**WORK TO BE COMPLETED**
Return, word for word, every line that follows.

◆ ◆ ◆

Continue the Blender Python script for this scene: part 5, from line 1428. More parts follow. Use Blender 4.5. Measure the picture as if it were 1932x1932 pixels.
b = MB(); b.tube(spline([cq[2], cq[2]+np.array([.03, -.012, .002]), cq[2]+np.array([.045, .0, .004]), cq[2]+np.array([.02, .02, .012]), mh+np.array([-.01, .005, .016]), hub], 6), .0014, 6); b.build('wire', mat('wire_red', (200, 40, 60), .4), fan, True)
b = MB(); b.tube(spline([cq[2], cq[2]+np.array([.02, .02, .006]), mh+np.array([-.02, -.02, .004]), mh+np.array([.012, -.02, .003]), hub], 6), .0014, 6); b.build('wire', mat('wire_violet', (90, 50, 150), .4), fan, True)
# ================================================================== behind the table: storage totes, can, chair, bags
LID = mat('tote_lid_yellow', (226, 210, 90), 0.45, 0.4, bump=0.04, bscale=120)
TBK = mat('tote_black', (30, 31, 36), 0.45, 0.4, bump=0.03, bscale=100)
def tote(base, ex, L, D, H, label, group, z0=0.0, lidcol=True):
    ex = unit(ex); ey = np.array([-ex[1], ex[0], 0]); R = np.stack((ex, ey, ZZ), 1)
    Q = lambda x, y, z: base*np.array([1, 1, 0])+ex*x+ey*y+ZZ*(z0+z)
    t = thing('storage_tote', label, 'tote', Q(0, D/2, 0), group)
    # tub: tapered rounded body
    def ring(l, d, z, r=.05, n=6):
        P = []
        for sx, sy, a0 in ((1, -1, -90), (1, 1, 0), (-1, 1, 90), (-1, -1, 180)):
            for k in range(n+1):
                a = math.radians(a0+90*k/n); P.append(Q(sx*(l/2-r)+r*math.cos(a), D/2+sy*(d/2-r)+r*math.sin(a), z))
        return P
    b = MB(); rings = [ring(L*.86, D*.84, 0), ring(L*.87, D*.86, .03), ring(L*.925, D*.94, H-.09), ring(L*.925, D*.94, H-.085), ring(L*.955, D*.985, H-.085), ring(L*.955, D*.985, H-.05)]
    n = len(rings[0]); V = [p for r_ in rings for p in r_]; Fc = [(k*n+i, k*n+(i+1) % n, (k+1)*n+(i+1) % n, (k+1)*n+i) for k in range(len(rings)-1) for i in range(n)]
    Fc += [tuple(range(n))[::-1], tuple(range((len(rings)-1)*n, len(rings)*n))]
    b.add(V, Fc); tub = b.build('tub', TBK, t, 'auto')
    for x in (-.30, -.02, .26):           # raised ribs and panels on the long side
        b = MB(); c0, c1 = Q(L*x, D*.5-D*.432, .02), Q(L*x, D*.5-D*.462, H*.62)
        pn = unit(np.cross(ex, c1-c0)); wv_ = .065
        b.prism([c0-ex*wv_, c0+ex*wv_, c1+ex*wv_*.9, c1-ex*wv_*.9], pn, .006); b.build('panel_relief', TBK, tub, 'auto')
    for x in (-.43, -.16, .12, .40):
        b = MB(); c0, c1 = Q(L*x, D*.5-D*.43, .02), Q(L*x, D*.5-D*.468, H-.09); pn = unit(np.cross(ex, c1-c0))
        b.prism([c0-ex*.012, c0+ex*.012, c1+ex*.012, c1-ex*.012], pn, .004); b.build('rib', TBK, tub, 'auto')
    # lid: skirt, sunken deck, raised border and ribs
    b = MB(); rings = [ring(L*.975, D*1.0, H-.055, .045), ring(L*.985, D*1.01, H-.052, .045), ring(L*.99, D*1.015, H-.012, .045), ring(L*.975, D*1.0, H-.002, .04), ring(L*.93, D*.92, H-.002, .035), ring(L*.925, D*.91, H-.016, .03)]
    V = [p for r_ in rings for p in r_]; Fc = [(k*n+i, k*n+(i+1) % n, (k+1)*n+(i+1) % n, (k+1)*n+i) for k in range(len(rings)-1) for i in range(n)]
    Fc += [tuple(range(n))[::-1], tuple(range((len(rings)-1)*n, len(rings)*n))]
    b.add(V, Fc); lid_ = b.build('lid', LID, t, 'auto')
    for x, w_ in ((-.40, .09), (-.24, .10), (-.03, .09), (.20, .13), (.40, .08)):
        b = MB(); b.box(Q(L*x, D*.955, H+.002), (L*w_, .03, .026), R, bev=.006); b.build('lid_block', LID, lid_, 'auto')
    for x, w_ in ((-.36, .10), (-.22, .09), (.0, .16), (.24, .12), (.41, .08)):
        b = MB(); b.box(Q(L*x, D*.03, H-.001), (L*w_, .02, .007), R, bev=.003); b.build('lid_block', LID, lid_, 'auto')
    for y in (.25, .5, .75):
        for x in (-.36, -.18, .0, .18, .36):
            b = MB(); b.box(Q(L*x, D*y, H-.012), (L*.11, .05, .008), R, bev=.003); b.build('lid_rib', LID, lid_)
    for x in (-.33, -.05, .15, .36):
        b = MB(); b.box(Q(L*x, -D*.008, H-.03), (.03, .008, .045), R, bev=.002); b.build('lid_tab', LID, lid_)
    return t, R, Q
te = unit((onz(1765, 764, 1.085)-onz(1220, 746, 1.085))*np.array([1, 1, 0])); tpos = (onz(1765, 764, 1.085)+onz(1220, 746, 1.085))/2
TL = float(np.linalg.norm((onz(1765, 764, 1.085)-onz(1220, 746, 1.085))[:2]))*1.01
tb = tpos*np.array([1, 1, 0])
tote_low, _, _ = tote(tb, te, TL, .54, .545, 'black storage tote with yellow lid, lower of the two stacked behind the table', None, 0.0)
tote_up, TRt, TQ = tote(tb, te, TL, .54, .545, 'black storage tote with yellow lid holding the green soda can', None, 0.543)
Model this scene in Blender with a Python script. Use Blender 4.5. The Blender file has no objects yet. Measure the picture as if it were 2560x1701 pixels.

◆ ◆ ◆

**SOLUTION TO THIS TASK**
Continue the Blender Python script for this scene: part 5, from line 1428. More parts follow. Use Blender 4.5. Measure the picture as if it were 1932x1932 pixels.
b = MB(); b.tube(spline([cq[2], cq[2]+np.array([.03, -.012, .002]), cq[2]+np.array([.045, .0, .004]), cq[2]+np.array([.02, .02, .012]), mh+np.array([-.01, .005, .016]), hub], 6), .0014, 6); b.build('wire', mat('wire_red', (200, 40, 60), .4), fan, True)
b = MB(); b.tube(spline([cq[2], cq[2]+np.array([.02, .02, .006]), mh+np.array([-.02, -.02, .004]), mh+np.array([.012, -.02, .003]), hub], 6), .0014, 6); b.build('wire', mat('wire_violet', (90, 50, 150), .4), fan, True)
# ================================================================== behind the table: storage totes, can, chair, bags
LID = mat('tote_lid_yellow', (226, 210, 90), 0.45, 0.4, bump=0.04, bscale=120)
TBK = mat('tote_black', (30, 31, 36), 0.45, 0.4, bump=0.03, bscale=100)
def tote(base, ex, L, D, H, label, group, z0=0.0, lidcol=True):
    ex = unit(ex); ey = np.array([-ex[1], ex[0], 0]); R = np.stack((ex, ey, ZZ), 1)
    Q = lambda x, y, z: base*np.array([1, 1, 0])+ex*x+ey*y+ZZ*(z0+z)
    t = thing('storage_tote', label, 'tote', Q(0, D/2, 0), group)
    # tub: tapered rounded body
    def ring(l, d, z, r=.05, n=6):
        P = []
        for sx, sy, a0 in ((1, -1, -90), (1, 1, 0), (-1, 1, 90), (-1, -1, 180)):
            for k in range(n+1):
                a = math.radians(a0+90*k/n); P.append(Q(sx*(l/2-r)+r*math.cos(a), D/2+sy*(d/2-r)+r*math.sin(a), z))
        return P
    b = MB(); rings = [ring(L*.86, D*.84, 0), ring(L*.87, D*.86, .03), ring(L*.925, D*.94, H-.09), ring(L*.925, D*.94, H-.085), ring(L*.955, D*.985, H-.085), ring(L*.955, D*.985, H-.05)]
    n = len(rings[0]); V = [p for r_ in rings for p in r_]; Fc = [(k*n+i, k*n+(i+1) % n, (k+1)*n+(i+1) % n, (k+1)*n+i) for k in range(len(rings)-1) for i in range(n)]
    Fc += [tuple(range(n))[::-1], tuple(range((len(rings)-1)*n, len(rings)*n))]
    b.add(V, Fc); tub = b.build('tub', TBK, t, 'auto')
    for x in (-.30, -.02, .26):           # raised ribs and panels on the long side
        b = MB(); c0, c1 = Q(L*x, D*.5-D*.432, .02), Q(L*x, D*.5-D*.462, H*.62)
        pn = unit(np.cross(ex, c1-c0)); wv_ = .065
        b.prism([c0-ex*wv_, c0+ex*wv_, c1+ex*wv_*.9, c1-ex*wv_*.9], pn, .006); b.build('panel_relief', TBK, tub, 'auto')
    for x in (-.43, -.16, .12, .40):
        b = MB(); c0, c1 = Q(L*x, D*.5-D*.43, .02), Q(L*x, D*.5-D*.468, H-.09); pn = unit(np.cross(ex, c1-c0))
        b.prism([c0-ex*.012, c0+ex*.012, c1+ex*.012, c1-ex*.012], pn, .004); b.build('rib', TBK, tub, 'auto')
    # lid: skirt, sunken deck, raised border and ribs
    b = MB(); rings = [ring(L*.975, D*1.0, H-.055, .045), ring(L*.985, D*1.01, H-.052, .045), ring(L*.99, D*1.015, H-.012, .045), ring(L*.975, D*1.0, H-.002, .04), ring(L*.93, D*.92, H-.002, .035), ring(L*.925, D*.91, H-.016, .03)]
    V = [p for r_ in rings for p in r_]; Fc = [(k*n+i, k*n+(i+1) % n, (k+1)*n+(i+1) % n, (k+1)*n+i) for k in range(len(rings)-1) for i in range(n)]
    Fc += [tuple(range(n))[::-1], tuple(range((len(rings)-1)*n, len(rings)*n))]
    b.add(V, Fc); lid_ = b.build('lid', LID, t, 'auto')
    for x, w_ in ((-.40, .09), (-.24, .10), (-.03, .09), (.20, .13), (.40, .08)):
        b = MB(); b.box(Q(L*x, D*.955, H+.002), (L*w_, .03, .026), R, bev=.006); b.build('lid_block', LID, lid_, 'auto')
    for x, w_ in ((-.36, .10), (-.22, .09), (.0, .16), (.24, .12), (.41, .08)):
        b = MB(); b.box(Q(L*x, D*.03, H-.001), (L*w_, .02, .007), R, bev=.003); b.build('lid_block', LID, lid_, 'auto')
    for y in (.25, .5, .75):
        for x in (-.36, -.18, .0, .18, .36):
            b = MB(); b.box(Q(L*x, D*y, H-.012), (L*.11, .05, .008), R, bev=.003); b.build('lid_rib', LID, lid_)
    for x in (-.33, -.05, .15, .36):
        b = MB(); b.box(Q(L*x, -D*.008, H-.03), (.03, .008, .045), R, bev=.002); b.build('lid_tab', LID, lid_)
    return t, R, Q
te = unit((onz(1765, 764, 1.085)-onz(1220, 746, 1.085))*np.array([1, 1, 0])); tpos = (onz(1765, 764, 1.085)+onz(1220, 746, 1.085))/2
TL = float(np.linalg.norm((onz(1765, 764, 1.085)-onz(1220, 746, 1.085))[:2]))*1.01
tb = tpos*np.array([1, 1, 0])
tote_low, _, _ = tote(tb, te, TL, .54, .545, 'black storage tote with yellow lid, lower of the two stacked behind the table', None, 0.0)
tote_up, TRt, TQ = tote(tb, te, TL, .54, .545, 'black storage tote with yellow lid holding the green soda can', None, 0.543)
Model this scene in Blender with a Python script. Use Blender 4.5. The Blender file has no objects yet. Measure the picture as if it were 2560x1701 pixels.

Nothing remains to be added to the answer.